I've read about this overheating issue for the past few days, including this entire thread.
We've all read reviews comparing the 4790k to the 4770k (and others) relative to heat, with promises that the "new" thermal compound is doing better than the old material. I've yet to read a review, mostly dated several months back, which observed this temperature problem (100C at stock speeds under load, throttling, etc). This is also true of the heatsink / water cooling system reviews which include the i7 line in their comparisons. It just doesn't come up.
Yet, we are seeing it happen. Not every CPU, and it appears to be widely variant.
There are some unintentionally hilarious "tutorials" on Youtube and blogs involving hammers, wood, vices and drastic measures. The more tame versions use razors, but all revolve around one central theme. They theorize that the IHS is not touching the CPU die, and/or the thermal compound inside is junk.

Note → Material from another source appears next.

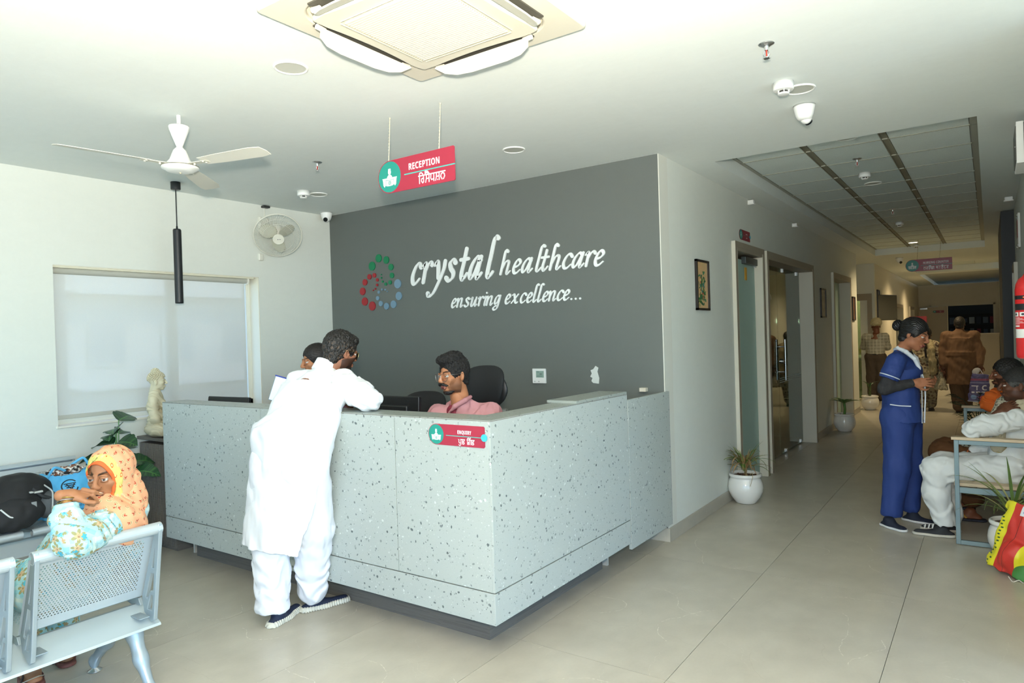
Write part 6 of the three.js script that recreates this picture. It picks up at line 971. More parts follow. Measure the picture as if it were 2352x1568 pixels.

Now, these are anecdotal at best, but taken as a whole, once the laughter subsides from watching someone kinetically launch their CPU toward a canopy, they do seem to demonstrate there's a problem of varying manufacture of the final assembly of the IHS, and that corrective measures (which are risky for anyone with sense) are actually simple in their basic form. If the IHS were to make better contact with the die, and/or the thermal material were more carefully chosen, there wouldn't be as many (or any) reports of such high temperatures.
Now, in reality, there's only one reason to purchase a "K" chip, and that reason theoretically voids the warranty, so these drastic measures aren't really as crazy as they appear, yet there IS a failure rate of about 25% for those attempting it. It would appear there are knowledgeable enthusiasts with 95%+ success at this, but we should really hope for a better solution from a multi-billion dollar company. This echoes the Pentium 3-600 (it was overclocked from the factory, infamous for failure), and the NVidia melting GPU's, or the XBox 360 melting GPU's from a few years ago. It seems there's a simple, preventable and easily corrected error in the choice of materials and/or fabrication.
For example, those intrepid, brave experimenters, after having sent their i7 through a guillotine, discovered the black glue holding the IHS onto the PC board is really thick. Thick enough, and likely of a type of adhesive that expands slightly when it cures, that it may be lifting the IHS upward, separating the plate from the die. Some report seeing evidence of an air pocket within the TIM, which would thoroughly explain heat transfer problems.
It is entirely possible that this glue settles. Some have reported odd and sudden changes, or improvements, which they may explain as adjustments in BIOS settings, but it could be that after some time, some heat and the constant pressure of a mounted heatsink, the IHS squeezes on the glue, moving the IHS toward the CPU die, some fraction of a mm, making the critical difference in physical contact and therefore thermal transfer.
I assume that big name makers are seeing this in their production lines, but notice the bad chips, replace them - and thus we have SOME reason to suggest that i7 based systems for consumers may well be best purchased from name brand assemblers like HP, Dell, Apple and the like.
That's not an i7 "K" customer. We're left with a problem. We're going to have to gripe, return, RMA and hope for a decent performer on the Nth attempt, and a correction to what appears to be genuinely a manufacturing problem. Or, we're going to take a hammer to the thing!
I doubt there will be a mae culpa published on a forum like this, until an official response can be designed.
The design problem, with less impact, apparently dates back through Sandy and Ivy Bridge parts. The Devil's Canyon parts are already a "correction" to the 4770K, and it's not working.
Temperatures in the 88W I7 are higher than we see in other 125 watt CPU's using the same HSF, which makes no sense - unless it is a fabrication problem.
For years the IHS was soldered onto the die. There are some current parts built that way, but not these. Maybe it really isn't necessary to solder, I don't know - but it is absolutely necessary to make CONTACT, because TIM just doesn't convey heat like contact does, and every microscopic amount of additional space between the die and the IHS gives dramatic climbs, and variances, in thermal transfer effectiveness.
It's just too obvious now at these speeds, power and generation.